Operations 10 min read

Google Production Environment: Network, Data Center, Cluster Management, Storage, Monitoring, and Deployment Workflow

The article explains Google’s end‑to‑end production infrastructure—including the edge network, data‑center hierarchy, Borg‑based cluster management, storage systems like Colossus and Spanner, monitoring with Borgmon, inter‑task RPC via Stubby, and the code‑to‑production pipeline using Piper, Blaze, Rapid, and Sisyphus—illustrating how requests travel from users to services in milliseconds.

Architecture Digest
Architecture Digest
Architecture Digest
Google Production Environment: Network, Data Center, Cluster Management, Storage, Monitoring, and Deployment Workflow

This is a summary of a Google SRE engineer’s May 2018 talk that outlines Google’s overall website infrastructure and code‑release process; for deeper details see the book *Site Reliability Engineering*.

Original video link: https://youtu.be/dhTVVWzpc4Q

Network Layer

Google Edge network connects globally distributed data‑centers via the B4 backbone.

Inside a data‑center, the Jupiter switch aggregates hundreds of physical switches into a single logical switch with about 1.3 PB/s bandwidth.

Incoming web requests reach a Google Front End (GFE) which acts as a reverse proxy and forwards the request to internal services.

The Global Software Load Balancer (GSLB) performs load balancing on three levels:

Geographic level (e.g., requests to google.com).

Product level (e.g., Maps, YouTube).

RPC level.

Thus a user request traverses the ISP, Google edge network, GFE, GSLB, Jupiter, and finally reaches the target service within a few milliseconds.

Data Center

The data‑center hierarchy is:

Campus – may contain multiple data‑centers (similar to a region or availability zone).

Data‑center – contains multiple clusters.

Cluster – consists of many rows.

Row – holds many racks.

Rack – holds many machines.

Campus > Data‑center > Cluster > Row > Rack > Machine

Cluster Management

Clusters are managed with jobs and tasks (similar to Netflix Titus). Engineers submit jobs via an internal tool; Borg, Google’s container manager, schedules tasks onto machines. If a task fails, Borg automatically retries.
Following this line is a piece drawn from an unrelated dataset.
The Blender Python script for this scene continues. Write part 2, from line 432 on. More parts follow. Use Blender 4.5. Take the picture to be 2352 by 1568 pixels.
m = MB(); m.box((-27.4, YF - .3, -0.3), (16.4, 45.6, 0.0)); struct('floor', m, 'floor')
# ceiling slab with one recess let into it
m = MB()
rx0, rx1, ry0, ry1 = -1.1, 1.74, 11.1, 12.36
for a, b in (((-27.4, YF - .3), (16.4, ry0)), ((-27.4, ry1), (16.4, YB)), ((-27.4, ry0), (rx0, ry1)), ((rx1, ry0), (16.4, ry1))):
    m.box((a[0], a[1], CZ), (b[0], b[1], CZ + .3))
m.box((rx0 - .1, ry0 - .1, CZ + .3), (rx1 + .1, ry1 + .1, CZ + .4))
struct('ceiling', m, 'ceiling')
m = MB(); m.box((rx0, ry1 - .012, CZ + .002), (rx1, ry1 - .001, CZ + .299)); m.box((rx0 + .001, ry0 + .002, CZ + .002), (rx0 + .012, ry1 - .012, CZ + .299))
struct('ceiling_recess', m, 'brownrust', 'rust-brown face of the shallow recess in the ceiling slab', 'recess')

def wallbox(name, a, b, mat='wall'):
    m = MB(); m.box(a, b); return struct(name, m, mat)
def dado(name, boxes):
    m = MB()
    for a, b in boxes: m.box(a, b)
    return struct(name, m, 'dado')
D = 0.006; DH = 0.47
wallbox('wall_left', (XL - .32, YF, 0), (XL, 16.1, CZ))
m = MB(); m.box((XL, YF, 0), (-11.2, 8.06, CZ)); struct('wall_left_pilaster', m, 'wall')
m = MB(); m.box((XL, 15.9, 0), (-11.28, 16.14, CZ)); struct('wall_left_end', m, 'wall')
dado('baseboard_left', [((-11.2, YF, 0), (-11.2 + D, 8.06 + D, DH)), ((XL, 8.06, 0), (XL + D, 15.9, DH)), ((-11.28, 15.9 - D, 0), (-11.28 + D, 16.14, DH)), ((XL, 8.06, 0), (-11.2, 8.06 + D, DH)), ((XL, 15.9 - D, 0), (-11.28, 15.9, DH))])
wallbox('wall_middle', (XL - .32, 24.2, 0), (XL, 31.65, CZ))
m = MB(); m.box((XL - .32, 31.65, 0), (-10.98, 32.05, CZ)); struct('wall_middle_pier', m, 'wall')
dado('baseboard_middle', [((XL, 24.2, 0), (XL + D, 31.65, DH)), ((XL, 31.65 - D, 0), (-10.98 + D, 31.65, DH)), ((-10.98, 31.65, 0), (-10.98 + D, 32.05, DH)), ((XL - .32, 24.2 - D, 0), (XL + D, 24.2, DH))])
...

Borg Name Service (BNS) provides a hierarchical naming scheme

/bns/<cluster>/<user>/<job name>/<task number>

that maps to IP:port addresses and stays synchronized.

Lock Service

The BNS‑to‑IP mapping is stored in Chubby, a distributed lock service that also offers a file‑system‑like API and achieves consensus via the Paxos algorithm.

Storage System

HDD + SSD – physical storage devices.

D – a disk service that provides temporary storage for running jobs.

Colossus – Google’s distributed file system built on GFS, offering durability, replication, and encryption.

Bigtable – a NoSQL database that stores ordered data with eventual consistency across clusters.

Spanner – a NewSQL database that combines relational semantics with NoSQL‑scale horizontal scalability.

Through Borg, a cluster can behave like a single machine, running jobs and storing data, but failures must be handled (e.g., a job interrupted by a machine crash).

Monitoring

Borgmon, the monitoring tool for Borg, collects task status from many levels, aggregates it to a global Borgmon, and forwards metrics to Google’s time‑series database and alert manager. High error rates trigger alerts.

Prober periodically sends requests to task‑hosting servers to measure response latency, providing another health‑check perspective; its data also feeds into Borgmon.

Inter‑Task Communication

Tasks communicate via Stubby, an RPC service built on HTTP and protobuf. In practice, protobuf messages are used for RPC between tasks.

From Code to Production

Google uses a monolithic repository managed by Piper (similar to Git). By 2016 Piper stored ~1 billion files, 20 billion lines of code, 9 million source files, ~86 TB of data, and 35 million commits.

When code is submitted, engineers write a changelist and undergo review via Rietveld. After approval, a presubmit check runs static analysis; passing code is committed.

Blaze (open‑source counterpart Bazel) builds the code into binaries, requiring engineers to specify outputs and dependencies.

Continuous testing runs automated tests on the latest repo revision. Upon success, the Rapid tool invokes Blaze to produce an MPM (Midas Package Manager) package, which includes name, version, and a signature for authenticity.

Sisyphus, Google’s deployment system, takes the MPM package and performs the actual deployment, supporting strategies such as immediate or canary roll‑outs.

Summary

Piper for code submission, Blaze for building.

Rapid creates signed MPM packages.

Borg (with Chubby) runs jobs and stores data.

User requests travel through edge, GFE, B4, GSLB, Jupiter to reach a server.

Task communication uses protobuf and Stubby.

Spanner serves as the primary database.

Borgmon and Prober provide monitoring and alerting.

Future feature releases use Continuous testing, Rapid, and Sisyphus.